Let's put the cards on the table: I have not read Steig Larsson's best-selling "Millennium Trilogy", and therefore cannot comment on whether or not Columbia Pictures' big-budget (American) adaptation of its first novel is a spot-on transfer of the shocking story, or if Rooney Mara has lived up to the punk-goth-genius of an anti-heroine he created. This review is about director David Fincher's craft and the dream cast he has assembled to make The Girl with the Dragon Tattoo one of the most brutal and engrossing films of 2011.

Right from lustrous, sexy title sequence evoking torturous S&M imagery to the ultra-cool Karen O/Trent Reznor rendition of Led Zepplin's "Immigrant Song", the Oscar-nominated filmmaker plunges his audience into a very specific experience. This is not to say that the story itself is notably inventive; Dragon Tattoo is more or less a standard serial killer thriller, wherein a pair of investigators attempts to solve a decades-old murder that has ties to other gruesome mysteries and a wealthy Swedish family. It's the sinister atmosphere and sinister tone he cultivates using color, music and lighting that makes this tale so unique and highly watchable in spite of the terrible events that occur throughout.

Perhaps most compelling, though, is its mixed bag of characters from different walks of life, including Mikael Blomkvist (Daniel Craig), a recently disgraced financial journalist in need of an assignment, Martin Vanger (Stellan Skarsgard), a yuppie-ish corporate tycoon charged with running the family business started by his uncle Henrik (Christopher Plummer) and Lisbeth Salander (Mara), the alpha-outsider and titular character of this eerie epic. All are emotionally scarred, and the actors charged with portraying them go the darkest corners of their own souls to make them their own. Mara in particular must be praised for her ghoulish and extreme embodiment of Salander, who suffers physical and emotional torment unlike anything we've seen in cinema this year. This, more than her scene-stealing presence in Fincher's The Social Network, is no doubt her star-making turn; expect to see her name on a marquee soon. Though she and Craig at times struggle with the Swedish diction (the latter's native British accent slips through more times than I can count), they more than make up for it with their physical personifications, facial expressions, etc. Yet it's Skarsgard who is most impressive as the younger Vanger (he's of Swedish descent), and delivers a stunning and chilling performance that will rival Mara's in defining this film in years to come.

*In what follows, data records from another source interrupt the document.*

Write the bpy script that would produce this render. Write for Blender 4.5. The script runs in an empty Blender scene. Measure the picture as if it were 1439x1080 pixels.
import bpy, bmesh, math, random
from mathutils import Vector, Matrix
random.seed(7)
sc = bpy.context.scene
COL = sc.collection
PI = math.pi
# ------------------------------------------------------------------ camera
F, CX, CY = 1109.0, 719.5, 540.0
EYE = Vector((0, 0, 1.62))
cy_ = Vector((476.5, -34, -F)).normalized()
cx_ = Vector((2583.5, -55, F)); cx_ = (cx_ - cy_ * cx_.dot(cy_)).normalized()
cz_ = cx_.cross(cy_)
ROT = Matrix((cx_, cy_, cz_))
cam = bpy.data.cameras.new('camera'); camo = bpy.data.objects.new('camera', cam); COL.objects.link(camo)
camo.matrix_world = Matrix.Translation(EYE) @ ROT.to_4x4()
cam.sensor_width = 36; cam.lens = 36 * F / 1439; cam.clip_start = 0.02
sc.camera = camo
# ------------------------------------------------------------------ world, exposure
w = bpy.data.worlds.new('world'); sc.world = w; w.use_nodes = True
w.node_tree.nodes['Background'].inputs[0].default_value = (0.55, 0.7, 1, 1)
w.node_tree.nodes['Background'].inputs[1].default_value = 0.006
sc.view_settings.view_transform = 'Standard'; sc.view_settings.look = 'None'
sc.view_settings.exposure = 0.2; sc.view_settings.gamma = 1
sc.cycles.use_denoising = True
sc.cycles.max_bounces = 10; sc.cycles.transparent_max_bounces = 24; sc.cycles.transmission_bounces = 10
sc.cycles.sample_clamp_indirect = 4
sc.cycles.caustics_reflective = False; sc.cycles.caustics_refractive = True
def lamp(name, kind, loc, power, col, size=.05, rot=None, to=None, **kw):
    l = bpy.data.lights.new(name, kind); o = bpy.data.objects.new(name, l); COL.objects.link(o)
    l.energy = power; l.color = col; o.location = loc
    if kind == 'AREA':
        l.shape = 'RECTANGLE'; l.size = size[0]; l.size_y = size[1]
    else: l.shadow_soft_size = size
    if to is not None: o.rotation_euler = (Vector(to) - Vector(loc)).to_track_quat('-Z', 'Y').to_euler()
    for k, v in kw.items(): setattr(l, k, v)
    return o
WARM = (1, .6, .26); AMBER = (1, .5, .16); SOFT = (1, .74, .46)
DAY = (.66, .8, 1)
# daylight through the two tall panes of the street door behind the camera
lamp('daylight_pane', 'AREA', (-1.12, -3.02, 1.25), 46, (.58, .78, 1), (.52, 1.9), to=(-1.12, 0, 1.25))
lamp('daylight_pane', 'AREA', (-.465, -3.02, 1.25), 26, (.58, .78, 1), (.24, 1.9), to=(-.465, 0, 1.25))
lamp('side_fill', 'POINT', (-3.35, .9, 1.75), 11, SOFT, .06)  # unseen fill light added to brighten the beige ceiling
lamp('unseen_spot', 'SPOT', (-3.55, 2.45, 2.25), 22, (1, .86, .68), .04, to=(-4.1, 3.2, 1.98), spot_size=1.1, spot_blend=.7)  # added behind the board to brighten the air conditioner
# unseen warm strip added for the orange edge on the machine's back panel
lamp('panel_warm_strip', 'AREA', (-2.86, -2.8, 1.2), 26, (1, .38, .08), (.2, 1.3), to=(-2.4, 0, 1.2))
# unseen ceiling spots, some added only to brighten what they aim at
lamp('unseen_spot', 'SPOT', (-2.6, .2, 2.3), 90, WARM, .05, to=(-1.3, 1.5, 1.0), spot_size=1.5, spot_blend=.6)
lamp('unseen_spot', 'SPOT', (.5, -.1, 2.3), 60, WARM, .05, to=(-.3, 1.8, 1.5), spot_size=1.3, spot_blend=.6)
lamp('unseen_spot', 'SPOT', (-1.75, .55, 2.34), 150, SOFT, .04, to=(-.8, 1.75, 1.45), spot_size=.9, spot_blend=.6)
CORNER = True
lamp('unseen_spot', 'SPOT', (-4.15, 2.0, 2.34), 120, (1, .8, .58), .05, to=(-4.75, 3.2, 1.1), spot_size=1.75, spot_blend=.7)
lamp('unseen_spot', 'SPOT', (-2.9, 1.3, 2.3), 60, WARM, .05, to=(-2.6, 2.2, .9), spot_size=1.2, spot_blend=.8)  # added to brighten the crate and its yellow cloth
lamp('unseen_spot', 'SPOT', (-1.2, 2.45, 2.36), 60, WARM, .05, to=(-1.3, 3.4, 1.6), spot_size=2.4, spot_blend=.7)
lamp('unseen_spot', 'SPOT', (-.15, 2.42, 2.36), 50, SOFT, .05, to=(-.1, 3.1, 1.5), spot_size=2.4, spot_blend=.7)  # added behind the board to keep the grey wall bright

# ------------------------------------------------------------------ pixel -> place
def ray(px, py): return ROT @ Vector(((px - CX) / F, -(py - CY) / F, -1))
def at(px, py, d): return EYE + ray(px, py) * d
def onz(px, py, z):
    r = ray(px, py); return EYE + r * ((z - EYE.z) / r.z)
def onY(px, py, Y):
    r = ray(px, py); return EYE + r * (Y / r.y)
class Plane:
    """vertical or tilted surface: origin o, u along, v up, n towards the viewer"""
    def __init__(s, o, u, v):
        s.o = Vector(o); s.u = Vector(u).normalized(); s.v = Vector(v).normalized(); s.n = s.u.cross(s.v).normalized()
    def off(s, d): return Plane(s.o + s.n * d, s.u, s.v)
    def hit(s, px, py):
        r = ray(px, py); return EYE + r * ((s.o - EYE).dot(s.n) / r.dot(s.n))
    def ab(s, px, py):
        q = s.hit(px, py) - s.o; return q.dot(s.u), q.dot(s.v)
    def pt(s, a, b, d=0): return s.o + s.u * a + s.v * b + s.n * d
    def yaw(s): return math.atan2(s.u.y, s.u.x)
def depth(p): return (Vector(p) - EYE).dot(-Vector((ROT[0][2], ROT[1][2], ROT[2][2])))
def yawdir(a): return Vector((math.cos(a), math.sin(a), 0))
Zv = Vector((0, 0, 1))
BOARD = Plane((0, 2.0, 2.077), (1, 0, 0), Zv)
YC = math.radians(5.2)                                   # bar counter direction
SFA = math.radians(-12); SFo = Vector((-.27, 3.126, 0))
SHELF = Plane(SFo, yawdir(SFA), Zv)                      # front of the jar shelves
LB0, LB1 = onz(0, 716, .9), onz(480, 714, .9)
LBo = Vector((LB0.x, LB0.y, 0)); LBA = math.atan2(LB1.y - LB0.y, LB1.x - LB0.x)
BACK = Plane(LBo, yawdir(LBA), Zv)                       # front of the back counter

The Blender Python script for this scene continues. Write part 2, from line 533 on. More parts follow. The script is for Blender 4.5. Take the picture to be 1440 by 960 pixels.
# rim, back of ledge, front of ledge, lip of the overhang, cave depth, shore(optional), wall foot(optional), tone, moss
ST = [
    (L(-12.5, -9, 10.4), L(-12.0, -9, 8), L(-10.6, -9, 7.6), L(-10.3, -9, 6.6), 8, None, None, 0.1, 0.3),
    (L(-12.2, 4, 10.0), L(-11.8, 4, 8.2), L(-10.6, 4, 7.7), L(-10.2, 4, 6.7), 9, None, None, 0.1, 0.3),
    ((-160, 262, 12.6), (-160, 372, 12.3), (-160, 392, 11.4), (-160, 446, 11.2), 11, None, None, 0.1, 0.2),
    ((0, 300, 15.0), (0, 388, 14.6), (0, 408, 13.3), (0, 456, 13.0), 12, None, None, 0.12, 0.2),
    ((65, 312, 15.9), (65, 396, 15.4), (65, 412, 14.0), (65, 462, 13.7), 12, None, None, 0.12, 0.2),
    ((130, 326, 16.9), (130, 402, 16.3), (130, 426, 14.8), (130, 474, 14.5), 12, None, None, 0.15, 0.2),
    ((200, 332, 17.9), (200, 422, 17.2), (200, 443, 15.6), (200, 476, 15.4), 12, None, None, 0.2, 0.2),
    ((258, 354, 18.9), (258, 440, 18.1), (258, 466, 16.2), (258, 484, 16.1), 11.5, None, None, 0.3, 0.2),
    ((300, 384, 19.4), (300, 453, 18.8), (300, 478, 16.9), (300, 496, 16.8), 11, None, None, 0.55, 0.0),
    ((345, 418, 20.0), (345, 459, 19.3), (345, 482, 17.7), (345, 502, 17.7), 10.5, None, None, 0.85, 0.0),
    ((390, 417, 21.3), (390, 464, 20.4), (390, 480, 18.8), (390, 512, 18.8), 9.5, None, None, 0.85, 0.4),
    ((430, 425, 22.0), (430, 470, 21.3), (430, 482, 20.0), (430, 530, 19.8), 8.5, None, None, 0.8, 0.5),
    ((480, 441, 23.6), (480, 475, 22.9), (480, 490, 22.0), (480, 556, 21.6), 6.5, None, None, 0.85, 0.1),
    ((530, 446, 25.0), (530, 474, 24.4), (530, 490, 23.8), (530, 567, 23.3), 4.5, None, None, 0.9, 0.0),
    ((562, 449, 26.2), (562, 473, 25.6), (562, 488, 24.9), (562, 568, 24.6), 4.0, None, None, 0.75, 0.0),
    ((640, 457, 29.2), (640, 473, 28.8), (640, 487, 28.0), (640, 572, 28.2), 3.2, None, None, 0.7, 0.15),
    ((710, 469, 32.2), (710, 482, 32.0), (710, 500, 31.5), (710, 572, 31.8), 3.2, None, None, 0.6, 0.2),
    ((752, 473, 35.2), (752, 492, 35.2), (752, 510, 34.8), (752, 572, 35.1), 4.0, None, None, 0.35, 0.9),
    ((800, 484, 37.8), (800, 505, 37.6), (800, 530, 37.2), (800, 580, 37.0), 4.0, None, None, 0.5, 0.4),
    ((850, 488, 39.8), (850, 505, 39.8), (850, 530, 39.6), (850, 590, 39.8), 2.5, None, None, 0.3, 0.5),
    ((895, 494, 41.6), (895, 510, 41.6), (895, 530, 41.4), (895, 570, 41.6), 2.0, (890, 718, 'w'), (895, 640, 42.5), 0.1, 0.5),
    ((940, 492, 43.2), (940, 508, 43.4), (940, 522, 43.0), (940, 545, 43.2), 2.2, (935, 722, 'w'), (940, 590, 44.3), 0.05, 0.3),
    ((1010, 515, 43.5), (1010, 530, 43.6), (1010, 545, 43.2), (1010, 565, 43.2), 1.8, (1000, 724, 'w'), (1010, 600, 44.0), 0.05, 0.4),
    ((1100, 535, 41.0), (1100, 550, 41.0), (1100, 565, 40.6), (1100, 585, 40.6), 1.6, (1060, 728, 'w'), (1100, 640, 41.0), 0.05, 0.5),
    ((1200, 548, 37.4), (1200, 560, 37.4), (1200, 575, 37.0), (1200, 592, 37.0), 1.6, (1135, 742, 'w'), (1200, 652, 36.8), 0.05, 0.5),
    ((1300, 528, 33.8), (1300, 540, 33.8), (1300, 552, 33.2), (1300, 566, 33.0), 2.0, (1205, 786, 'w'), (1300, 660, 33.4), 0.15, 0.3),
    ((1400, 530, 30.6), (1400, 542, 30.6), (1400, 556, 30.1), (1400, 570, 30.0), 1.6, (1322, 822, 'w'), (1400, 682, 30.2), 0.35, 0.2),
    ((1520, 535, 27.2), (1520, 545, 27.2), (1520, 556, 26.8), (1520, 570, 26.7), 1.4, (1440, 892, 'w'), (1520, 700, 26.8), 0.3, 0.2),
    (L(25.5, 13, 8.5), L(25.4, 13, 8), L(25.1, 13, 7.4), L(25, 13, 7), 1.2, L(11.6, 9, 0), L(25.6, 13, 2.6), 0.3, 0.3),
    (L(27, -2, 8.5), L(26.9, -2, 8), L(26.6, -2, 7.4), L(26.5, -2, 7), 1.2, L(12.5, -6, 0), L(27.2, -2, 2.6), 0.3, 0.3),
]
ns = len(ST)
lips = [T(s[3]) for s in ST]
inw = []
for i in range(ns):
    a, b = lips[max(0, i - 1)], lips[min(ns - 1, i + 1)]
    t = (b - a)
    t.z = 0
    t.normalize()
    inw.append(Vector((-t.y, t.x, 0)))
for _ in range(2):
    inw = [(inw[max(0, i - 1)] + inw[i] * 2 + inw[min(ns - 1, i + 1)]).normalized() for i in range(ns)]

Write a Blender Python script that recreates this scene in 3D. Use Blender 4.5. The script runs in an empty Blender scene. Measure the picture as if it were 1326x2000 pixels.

Still, this is a Fincher film through and through, and I cannot think of source material better suited for the maker of Se7en and Zodiac than this disturbing chronicle. Visually, he's given the opportunity to create damp, decaying interiors familiar to fans of his work, but contrasts them with beautifully filmed exteriors, including some terrifying whiteout conditions that are sure to lower your body temperature. In terms of form, he and editors Kirk Baxter and Angus Wall effectively lay out dual character arcs (that of Salander and Blomkvist) that run parallel but connect in uncanny ways until their eventual convergence, resulting in a highly literary feel. Both Baxter and Wall won Oscars for cutting The Social Network, and I'm afraid that their penchant for quick transitions between shots has a decreasing effect on the terror; for a film that so closely treads the line between horror-thriller, I felt that letting certain shots play out a bit longer could've had more dreadful results.

Still, in no way I am saying that The Girl with the Dragon Tattoo doesn't come with its share of nail-biting suspense. Fincher takes tense situations to the next level using unconventional camera angles and Reznor's unnerving score, making many sequences in the movie hard to watch. It's a tiring but entertaining task; one that is a pleasure and pain to endure, but the auteur's masterful methods are quite magical even when being used to tell a story as menacing as this one.

There's nothing else playing at the multiplex this season that's quite like it, and should you choose to view it you'll carry its shocks with you for days after.

Hollywood.com rated this film 4 1/2 stars.